┌────────
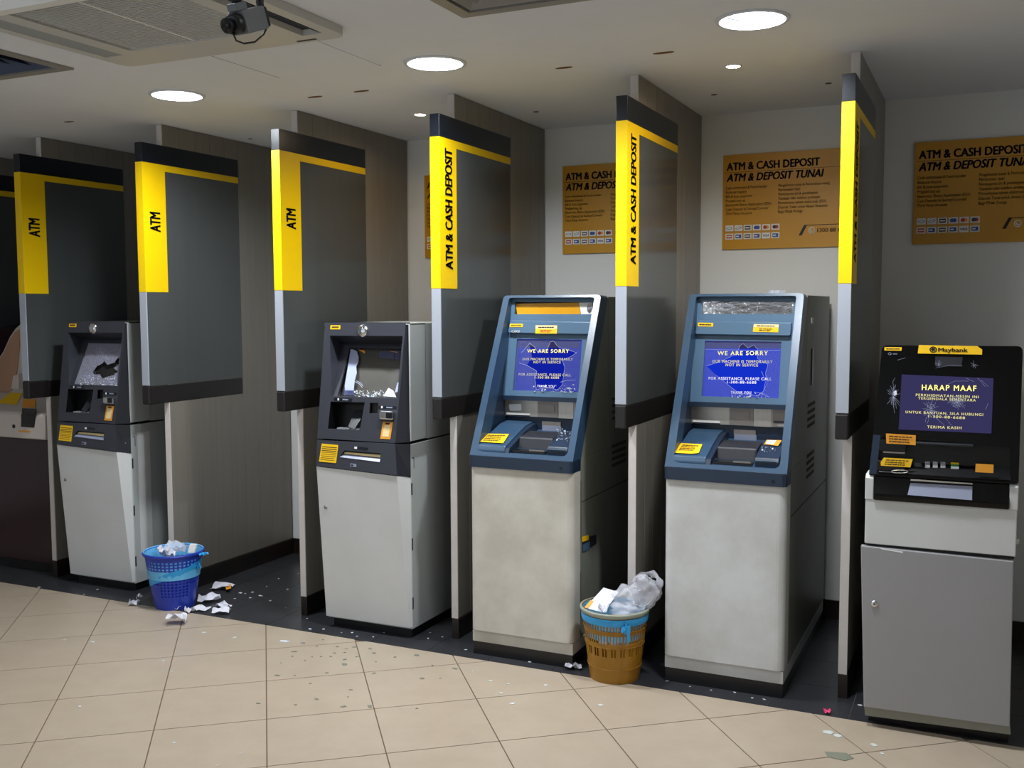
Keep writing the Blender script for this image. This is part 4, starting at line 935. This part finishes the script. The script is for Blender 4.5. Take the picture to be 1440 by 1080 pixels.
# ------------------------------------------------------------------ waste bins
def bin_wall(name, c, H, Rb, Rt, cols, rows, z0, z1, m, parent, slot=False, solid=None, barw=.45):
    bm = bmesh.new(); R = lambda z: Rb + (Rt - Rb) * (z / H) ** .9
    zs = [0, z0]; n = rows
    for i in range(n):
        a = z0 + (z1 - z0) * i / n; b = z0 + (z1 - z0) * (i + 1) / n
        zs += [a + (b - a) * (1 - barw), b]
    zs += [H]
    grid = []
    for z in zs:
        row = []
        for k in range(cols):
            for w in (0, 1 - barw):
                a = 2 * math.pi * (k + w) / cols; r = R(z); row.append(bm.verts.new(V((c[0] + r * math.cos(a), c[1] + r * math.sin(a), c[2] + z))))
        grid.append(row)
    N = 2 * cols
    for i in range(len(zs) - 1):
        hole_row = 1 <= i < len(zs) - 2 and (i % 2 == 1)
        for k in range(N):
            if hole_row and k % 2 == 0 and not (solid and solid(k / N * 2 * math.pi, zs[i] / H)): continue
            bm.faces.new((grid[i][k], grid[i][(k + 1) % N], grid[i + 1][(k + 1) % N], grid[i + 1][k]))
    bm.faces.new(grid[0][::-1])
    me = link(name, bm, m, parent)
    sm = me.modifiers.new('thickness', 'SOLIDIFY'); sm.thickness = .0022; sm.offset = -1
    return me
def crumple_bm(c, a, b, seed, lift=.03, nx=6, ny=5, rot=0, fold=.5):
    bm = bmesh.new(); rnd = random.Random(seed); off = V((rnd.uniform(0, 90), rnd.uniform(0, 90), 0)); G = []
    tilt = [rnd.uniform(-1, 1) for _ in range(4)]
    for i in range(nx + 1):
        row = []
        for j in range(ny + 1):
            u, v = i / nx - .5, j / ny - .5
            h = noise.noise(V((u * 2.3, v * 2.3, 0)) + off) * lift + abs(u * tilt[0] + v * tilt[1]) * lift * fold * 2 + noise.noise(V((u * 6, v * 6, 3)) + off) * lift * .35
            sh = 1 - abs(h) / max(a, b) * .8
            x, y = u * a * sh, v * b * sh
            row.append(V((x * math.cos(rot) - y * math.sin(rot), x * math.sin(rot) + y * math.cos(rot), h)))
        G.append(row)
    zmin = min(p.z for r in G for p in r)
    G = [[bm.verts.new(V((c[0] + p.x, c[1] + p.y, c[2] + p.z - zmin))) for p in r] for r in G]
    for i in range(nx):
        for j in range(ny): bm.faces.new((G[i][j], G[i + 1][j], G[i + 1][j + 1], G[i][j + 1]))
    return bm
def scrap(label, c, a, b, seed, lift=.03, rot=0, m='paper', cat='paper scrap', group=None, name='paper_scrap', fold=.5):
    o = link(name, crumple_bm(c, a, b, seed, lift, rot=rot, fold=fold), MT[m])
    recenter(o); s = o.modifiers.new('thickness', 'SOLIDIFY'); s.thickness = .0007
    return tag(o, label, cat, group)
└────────
┌────────
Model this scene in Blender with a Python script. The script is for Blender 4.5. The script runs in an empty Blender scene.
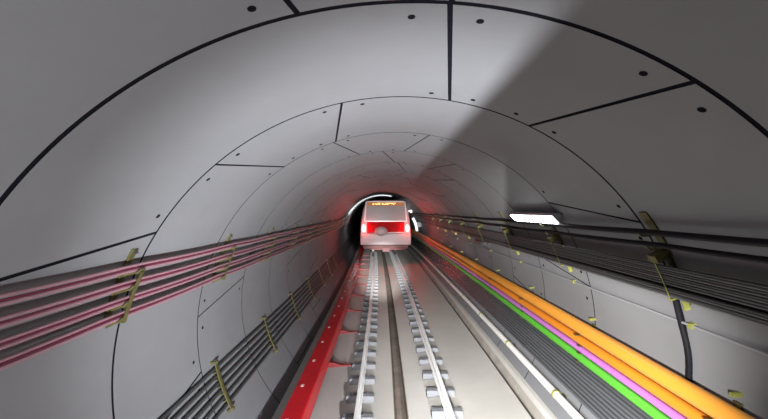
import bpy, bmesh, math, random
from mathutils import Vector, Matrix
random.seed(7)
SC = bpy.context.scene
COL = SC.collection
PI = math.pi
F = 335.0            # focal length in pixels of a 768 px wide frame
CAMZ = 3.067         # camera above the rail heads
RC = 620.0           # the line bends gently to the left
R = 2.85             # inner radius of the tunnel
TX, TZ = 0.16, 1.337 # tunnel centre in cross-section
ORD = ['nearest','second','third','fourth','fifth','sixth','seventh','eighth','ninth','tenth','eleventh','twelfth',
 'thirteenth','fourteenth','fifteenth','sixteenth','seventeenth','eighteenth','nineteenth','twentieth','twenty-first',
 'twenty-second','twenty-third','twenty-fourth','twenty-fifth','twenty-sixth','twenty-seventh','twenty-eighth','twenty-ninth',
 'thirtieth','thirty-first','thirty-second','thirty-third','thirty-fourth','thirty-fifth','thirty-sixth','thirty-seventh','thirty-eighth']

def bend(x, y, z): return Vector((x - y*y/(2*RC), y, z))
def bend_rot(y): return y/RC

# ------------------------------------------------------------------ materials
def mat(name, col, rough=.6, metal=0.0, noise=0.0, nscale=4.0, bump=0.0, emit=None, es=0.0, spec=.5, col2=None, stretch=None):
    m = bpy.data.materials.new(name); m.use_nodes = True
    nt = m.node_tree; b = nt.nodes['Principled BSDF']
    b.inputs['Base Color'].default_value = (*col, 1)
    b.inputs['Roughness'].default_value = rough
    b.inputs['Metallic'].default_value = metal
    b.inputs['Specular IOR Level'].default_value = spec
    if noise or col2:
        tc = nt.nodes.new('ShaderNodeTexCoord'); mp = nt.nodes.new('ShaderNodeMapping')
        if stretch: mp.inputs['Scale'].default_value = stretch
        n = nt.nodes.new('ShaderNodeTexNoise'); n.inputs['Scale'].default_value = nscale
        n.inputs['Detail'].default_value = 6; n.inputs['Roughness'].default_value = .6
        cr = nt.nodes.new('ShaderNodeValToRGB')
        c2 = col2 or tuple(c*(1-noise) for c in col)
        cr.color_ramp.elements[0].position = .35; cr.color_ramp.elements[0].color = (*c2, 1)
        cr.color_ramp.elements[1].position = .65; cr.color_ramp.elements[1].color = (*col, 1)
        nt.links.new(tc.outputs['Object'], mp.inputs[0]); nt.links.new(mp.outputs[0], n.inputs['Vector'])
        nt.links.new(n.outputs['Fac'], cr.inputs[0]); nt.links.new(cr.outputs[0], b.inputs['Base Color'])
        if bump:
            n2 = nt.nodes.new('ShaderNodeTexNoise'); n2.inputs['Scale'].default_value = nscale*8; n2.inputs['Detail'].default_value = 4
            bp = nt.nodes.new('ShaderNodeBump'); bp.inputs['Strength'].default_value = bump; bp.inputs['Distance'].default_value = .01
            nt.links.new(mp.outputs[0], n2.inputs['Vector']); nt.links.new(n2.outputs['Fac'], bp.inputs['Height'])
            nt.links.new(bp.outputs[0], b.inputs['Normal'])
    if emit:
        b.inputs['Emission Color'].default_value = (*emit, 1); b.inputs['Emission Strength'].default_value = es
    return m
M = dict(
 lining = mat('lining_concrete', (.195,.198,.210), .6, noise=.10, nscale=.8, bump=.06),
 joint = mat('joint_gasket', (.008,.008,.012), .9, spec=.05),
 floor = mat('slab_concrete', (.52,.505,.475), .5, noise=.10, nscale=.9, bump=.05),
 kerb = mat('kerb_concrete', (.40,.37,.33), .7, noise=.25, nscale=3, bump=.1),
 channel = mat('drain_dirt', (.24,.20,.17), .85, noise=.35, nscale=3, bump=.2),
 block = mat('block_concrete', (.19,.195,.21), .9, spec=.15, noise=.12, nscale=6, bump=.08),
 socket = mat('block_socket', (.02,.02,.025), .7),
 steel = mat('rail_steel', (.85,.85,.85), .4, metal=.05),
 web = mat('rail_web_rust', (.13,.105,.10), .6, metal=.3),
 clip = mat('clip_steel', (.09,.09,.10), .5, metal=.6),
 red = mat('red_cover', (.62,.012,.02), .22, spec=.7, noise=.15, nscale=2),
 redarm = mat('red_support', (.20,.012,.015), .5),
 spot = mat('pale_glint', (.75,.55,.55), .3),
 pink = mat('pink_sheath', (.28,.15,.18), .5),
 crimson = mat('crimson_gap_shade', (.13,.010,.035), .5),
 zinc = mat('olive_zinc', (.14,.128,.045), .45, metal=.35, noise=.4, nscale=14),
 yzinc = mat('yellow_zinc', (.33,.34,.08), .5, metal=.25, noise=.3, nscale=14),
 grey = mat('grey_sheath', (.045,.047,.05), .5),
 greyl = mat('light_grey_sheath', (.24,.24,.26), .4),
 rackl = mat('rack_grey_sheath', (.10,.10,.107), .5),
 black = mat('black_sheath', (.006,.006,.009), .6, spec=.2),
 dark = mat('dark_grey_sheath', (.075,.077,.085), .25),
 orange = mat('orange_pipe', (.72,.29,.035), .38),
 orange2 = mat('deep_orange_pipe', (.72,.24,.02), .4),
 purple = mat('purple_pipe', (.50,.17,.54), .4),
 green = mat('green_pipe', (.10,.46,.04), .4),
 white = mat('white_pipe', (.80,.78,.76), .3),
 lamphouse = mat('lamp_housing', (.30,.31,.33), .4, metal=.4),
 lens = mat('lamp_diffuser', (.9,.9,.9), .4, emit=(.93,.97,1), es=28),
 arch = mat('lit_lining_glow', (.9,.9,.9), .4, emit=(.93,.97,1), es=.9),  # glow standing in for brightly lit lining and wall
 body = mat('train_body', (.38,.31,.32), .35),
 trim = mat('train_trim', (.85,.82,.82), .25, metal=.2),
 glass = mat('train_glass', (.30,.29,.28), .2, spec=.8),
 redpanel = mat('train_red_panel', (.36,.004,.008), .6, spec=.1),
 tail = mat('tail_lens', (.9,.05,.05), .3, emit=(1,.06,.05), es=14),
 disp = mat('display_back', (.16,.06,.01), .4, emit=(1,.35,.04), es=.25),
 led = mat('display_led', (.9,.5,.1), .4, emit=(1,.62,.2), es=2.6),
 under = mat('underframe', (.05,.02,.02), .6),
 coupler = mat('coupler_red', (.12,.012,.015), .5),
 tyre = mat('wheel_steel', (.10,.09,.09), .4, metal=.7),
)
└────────
=== Task requirements ===
Copy every line that contains the string "pixels".

=== Response to this task ===
Keep writing the Blender script for this image. This is part 4, starting at line 935. This part finishes the script. The script is for Blender 4.5. Take the picture to be 1440 by 1080 pixels.
F = 335.0            # focal length in pixels of a 768 px wide frame